Oui, il faut remarquer qu’elle est exactement une femme blanche avec un visage qui correspond aux standards et qu’elle n’est pas considérée comme « plus size », mais plutôt comme « mid-size », c’est-à-dire que même si elle reçoit des commentaires négatifs tous les jours sur son corps, elle est parfaitement consciente qu’elle ne vivra jamais de réels préjudices comme ne pas trouver de vêtements à sa taille, se faire constamment insulter dans la rue ou avoir peur de ne pas avoir assez de place dans un siège.
Si ce n’est déjà fait, vous devriez la suivre, ne serait-ce que parce qu’on voit tellement peu de ce type de modèle!
Complètement elle-même sans s’excuser de l’être, sans aucune crainte de montrer même ce qu’elle aime moins de son corps, prête à défaire les stéréotypes et les préjugés un par un, encore et encore.

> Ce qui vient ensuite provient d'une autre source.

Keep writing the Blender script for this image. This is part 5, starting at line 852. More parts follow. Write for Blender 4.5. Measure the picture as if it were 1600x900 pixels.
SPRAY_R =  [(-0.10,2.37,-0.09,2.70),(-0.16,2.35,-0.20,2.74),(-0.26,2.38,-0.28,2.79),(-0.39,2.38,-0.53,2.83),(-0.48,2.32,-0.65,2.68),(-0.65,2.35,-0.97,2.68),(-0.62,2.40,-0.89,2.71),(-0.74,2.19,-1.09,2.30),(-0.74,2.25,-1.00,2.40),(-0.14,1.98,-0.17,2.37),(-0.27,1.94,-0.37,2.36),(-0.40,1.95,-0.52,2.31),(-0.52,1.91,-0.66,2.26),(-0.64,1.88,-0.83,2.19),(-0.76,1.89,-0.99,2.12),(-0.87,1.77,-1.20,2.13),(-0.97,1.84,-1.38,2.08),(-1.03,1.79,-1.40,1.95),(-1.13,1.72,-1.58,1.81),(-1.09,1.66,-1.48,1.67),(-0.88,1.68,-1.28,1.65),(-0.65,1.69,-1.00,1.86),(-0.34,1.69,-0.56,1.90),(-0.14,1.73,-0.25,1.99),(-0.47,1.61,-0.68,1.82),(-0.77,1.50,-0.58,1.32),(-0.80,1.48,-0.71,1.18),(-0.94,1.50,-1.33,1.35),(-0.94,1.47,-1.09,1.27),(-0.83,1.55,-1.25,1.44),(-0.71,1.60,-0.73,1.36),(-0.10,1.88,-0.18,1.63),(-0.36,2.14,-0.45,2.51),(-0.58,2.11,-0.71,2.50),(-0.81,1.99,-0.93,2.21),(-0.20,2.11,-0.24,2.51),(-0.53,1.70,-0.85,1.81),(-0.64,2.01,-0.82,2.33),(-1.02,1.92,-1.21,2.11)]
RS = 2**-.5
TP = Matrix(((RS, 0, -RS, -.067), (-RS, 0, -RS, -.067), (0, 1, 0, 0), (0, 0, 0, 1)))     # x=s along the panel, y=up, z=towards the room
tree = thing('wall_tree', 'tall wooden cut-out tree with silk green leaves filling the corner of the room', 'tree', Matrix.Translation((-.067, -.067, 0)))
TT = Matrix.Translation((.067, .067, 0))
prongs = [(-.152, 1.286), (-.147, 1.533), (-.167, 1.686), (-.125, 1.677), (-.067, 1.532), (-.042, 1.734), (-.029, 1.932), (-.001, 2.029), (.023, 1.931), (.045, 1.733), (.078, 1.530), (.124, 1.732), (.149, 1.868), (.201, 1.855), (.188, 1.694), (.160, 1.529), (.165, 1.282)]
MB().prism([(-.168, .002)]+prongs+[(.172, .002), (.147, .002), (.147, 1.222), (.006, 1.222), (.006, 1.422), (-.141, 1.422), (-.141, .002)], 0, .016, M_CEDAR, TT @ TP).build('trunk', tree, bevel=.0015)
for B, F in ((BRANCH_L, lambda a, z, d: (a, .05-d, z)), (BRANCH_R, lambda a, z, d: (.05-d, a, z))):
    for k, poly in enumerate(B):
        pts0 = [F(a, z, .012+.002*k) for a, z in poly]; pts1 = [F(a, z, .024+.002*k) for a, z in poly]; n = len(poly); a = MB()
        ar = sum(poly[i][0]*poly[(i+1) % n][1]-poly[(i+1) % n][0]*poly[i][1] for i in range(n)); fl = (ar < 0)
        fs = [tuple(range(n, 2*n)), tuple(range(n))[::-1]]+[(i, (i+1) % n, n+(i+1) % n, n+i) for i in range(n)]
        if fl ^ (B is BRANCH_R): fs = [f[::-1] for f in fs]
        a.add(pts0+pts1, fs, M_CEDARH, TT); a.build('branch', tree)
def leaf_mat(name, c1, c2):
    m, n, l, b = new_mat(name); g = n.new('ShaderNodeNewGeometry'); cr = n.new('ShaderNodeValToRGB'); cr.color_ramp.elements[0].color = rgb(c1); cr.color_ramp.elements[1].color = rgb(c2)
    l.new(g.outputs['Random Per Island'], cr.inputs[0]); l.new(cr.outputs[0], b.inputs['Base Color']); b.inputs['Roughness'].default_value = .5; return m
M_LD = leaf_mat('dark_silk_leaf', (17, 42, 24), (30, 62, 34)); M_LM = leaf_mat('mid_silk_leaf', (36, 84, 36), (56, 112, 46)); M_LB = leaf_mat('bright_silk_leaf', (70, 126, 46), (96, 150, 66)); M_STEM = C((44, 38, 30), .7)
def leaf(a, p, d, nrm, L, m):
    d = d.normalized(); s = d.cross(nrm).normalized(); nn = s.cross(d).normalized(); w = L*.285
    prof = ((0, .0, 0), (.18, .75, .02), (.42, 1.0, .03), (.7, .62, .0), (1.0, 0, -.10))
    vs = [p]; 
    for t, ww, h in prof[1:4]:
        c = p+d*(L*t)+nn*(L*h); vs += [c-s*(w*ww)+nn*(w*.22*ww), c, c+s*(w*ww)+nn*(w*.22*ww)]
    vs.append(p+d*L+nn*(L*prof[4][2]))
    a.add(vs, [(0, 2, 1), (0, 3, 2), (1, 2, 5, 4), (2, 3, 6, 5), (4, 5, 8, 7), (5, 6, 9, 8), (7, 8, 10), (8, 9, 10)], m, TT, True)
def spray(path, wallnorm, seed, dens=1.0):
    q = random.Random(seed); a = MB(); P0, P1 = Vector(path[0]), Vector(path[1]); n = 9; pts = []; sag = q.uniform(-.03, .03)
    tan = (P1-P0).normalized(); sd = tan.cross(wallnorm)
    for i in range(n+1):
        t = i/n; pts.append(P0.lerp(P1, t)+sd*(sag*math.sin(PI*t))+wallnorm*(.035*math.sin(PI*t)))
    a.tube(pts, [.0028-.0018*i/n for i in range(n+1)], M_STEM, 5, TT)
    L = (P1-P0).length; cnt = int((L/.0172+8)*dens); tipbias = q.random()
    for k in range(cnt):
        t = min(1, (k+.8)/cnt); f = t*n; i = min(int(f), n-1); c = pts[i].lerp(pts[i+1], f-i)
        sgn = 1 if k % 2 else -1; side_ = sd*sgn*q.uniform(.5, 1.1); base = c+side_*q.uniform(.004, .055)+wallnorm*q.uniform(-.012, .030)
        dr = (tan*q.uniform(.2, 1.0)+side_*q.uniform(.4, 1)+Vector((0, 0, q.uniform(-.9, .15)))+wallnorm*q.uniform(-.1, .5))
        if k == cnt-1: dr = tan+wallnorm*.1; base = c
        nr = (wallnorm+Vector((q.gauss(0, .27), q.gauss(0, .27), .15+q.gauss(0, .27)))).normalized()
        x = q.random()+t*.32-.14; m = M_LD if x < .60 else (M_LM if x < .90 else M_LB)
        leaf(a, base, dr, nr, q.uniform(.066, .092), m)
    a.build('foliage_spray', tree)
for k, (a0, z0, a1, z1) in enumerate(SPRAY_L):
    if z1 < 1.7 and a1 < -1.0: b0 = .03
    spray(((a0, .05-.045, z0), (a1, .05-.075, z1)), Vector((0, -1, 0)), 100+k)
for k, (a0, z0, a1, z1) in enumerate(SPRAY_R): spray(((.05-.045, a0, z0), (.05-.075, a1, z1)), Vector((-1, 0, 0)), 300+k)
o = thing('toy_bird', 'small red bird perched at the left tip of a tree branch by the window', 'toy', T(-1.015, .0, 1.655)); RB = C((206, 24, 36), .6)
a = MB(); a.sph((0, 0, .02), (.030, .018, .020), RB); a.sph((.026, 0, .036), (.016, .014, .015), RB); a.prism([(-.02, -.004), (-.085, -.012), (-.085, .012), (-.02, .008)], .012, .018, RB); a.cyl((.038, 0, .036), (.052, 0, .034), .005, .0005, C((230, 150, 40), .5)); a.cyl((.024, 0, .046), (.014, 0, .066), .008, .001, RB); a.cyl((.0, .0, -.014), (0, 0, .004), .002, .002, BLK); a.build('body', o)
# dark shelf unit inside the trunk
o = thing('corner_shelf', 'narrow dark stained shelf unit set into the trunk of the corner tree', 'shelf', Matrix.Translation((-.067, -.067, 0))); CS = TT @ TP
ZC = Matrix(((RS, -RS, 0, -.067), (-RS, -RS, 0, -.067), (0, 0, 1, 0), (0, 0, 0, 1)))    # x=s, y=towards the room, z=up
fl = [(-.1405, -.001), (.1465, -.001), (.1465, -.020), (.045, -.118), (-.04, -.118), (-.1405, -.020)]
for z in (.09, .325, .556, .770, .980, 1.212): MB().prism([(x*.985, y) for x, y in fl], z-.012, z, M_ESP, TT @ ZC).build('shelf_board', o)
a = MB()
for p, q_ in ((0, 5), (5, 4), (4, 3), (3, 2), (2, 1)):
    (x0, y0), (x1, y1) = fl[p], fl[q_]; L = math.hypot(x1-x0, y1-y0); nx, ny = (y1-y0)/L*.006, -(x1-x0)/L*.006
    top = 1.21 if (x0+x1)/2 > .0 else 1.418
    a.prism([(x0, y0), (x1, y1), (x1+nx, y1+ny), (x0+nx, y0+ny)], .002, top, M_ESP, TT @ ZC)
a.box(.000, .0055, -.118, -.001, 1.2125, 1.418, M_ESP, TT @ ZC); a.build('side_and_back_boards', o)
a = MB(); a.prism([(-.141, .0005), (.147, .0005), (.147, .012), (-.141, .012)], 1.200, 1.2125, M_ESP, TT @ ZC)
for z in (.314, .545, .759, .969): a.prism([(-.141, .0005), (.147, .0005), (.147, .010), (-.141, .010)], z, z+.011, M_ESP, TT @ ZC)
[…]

Elle a beaucoup varié de poids dans sa vie et son message est toujours le même : « Je ne me suis pas sentie mieux une fois que je suis devenue très mince… Et malgré tout le travail sur moi-même que j’ai accompli, j’ai encore de la misère au quotidien à m’accepter comme je suis. Mais ça fait partie du processus et c’est correct. L’important, c’est de continuer à essayer et de ne pas s’en remettre à ce que les autres pensent de soi ».